WRITTEN EXERCISE.
Your task is to filter the data below down to the lines holding "continues".

EXTRACTED INFORMATION.

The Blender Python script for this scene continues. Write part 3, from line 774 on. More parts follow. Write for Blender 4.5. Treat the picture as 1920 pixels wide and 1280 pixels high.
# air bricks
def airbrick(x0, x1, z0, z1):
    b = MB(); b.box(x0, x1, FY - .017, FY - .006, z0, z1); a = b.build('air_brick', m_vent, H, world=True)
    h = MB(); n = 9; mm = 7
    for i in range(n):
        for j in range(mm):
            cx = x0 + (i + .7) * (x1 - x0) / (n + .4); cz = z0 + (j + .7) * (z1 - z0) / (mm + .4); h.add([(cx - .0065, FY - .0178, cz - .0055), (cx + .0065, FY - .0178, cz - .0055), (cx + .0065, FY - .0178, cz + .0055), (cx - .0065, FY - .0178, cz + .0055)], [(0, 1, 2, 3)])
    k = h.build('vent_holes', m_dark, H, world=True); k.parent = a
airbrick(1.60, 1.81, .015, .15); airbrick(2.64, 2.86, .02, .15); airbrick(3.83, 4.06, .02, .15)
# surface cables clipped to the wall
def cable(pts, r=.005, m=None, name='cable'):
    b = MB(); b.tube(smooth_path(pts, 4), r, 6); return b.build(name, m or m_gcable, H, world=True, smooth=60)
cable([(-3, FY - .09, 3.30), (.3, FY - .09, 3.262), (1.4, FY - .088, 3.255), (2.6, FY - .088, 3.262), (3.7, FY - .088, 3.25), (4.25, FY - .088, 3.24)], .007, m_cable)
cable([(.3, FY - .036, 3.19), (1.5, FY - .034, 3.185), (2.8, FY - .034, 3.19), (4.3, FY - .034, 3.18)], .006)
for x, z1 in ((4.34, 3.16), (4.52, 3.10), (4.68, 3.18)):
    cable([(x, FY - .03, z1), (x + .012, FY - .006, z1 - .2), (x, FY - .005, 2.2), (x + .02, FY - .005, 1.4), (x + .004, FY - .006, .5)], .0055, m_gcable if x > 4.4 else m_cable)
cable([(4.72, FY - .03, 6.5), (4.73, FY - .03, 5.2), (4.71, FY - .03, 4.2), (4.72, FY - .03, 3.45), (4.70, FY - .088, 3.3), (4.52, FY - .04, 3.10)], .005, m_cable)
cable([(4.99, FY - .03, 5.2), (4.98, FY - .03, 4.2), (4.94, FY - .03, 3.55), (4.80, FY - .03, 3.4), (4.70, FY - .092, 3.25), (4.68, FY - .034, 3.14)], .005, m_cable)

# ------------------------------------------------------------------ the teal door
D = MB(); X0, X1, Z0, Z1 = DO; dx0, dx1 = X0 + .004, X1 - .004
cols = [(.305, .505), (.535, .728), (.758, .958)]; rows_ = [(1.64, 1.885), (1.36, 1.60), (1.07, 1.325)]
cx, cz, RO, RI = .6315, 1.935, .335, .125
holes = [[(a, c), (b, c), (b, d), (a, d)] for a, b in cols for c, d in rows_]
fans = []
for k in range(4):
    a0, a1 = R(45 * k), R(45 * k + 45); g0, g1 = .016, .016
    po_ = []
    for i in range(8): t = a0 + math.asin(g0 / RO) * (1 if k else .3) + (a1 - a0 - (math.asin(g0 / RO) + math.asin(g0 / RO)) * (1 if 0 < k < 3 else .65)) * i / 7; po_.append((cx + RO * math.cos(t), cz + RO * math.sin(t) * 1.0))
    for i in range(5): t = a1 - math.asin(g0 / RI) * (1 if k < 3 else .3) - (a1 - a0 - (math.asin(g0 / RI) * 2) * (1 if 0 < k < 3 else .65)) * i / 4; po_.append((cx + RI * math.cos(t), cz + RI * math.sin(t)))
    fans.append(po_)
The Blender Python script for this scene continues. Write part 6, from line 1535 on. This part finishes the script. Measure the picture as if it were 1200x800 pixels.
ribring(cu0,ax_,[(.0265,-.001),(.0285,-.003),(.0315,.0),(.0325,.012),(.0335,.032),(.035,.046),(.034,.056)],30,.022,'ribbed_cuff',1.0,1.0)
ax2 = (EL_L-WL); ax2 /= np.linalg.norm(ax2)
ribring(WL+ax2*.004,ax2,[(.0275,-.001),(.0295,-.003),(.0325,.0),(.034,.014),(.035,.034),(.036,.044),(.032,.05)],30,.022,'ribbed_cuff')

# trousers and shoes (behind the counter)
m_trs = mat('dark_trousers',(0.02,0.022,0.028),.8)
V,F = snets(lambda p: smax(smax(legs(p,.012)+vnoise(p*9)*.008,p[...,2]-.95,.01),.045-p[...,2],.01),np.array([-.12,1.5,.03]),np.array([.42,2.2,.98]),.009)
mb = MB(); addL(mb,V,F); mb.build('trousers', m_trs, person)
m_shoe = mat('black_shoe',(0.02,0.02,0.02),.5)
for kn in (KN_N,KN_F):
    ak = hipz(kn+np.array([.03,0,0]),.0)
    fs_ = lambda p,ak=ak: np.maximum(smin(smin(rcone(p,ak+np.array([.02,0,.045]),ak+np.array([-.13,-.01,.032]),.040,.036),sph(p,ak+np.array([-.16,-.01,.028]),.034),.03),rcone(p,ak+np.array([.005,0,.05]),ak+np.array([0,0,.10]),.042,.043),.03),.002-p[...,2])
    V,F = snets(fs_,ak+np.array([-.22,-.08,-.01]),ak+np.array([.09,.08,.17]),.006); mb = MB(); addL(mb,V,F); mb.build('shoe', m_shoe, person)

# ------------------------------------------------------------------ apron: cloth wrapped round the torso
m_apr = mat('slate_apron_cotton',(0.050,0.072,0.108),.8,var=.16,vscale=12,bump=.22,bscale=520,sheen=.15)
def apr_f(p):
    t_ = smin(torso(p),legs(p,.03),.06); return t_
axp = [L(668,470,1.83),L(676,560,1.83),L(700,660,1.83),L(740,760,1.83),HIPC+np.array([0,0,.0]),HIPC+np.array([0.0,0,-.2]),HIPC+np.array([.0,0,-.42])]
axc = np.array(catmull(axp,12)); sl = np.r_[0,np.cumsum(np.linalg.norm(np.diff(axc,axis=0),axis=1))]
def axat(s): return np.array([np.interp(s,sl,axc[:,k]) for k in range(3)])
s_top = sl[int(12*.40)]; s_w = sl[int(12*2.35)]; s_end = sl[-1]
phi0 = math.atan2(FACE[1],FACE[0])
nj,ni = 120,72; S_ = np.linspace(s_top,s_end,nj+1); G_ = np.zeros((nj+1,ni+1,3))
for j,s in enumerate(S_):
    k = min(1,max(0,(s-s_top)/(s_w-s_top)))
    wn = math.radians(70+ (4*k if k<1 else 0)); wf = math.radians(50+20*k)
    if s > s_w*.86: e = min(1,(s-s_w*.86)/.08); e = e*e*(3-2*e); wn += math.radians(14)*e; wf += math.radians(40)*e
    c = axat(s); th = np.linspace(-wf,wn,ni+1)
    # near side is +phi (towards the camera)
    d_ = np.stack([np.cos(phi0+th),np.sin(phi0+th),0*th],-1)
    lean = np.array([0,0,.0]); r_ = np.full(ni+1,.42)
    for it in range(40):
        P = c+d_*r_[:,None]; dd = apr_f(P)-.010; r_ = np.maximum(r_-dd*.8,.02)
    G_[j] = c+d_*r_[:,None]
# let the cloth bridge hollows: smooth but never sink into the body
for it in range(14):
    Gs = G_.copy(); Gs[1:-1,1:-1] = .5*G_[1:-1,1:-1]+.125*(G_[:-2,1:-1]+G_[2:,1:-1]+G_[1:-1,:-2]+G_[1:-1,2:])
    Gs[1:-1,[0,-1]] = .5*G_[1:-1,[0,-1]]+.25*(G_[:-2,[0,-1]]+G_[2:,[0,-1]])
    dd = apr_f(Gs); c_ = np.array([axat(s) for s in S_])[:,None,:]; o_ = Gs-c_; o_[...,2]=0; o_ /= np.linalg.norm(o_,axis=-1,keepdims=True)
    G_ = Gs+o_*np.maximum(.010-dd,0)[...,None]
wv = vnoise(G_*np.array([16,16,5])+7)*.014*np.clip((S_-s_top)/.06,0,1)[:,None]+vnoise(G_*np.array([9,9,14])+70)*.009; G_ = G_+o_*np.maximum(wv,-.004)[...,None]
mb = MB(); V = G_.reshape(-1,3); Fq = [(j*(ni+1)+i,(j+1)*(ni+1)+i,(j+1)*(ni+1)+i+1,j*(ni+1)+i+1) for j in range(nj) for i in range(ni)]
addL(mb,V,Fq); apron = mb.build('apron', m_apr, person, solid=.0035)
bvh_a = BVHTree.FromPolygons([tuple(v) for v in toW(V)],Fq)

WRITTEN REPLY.
The Blender Python script for this scene continues. Write part 3, from line 774 on. More parts follow. Write for Blender 4.5. Treat the picture as 1920 pixels wide and 1280 pixels high.
The Blender Python script for this scene continues. Write part 6, from line 1535 on. This part finishes the script. Measure the picture as if it were 1200x800 pixels.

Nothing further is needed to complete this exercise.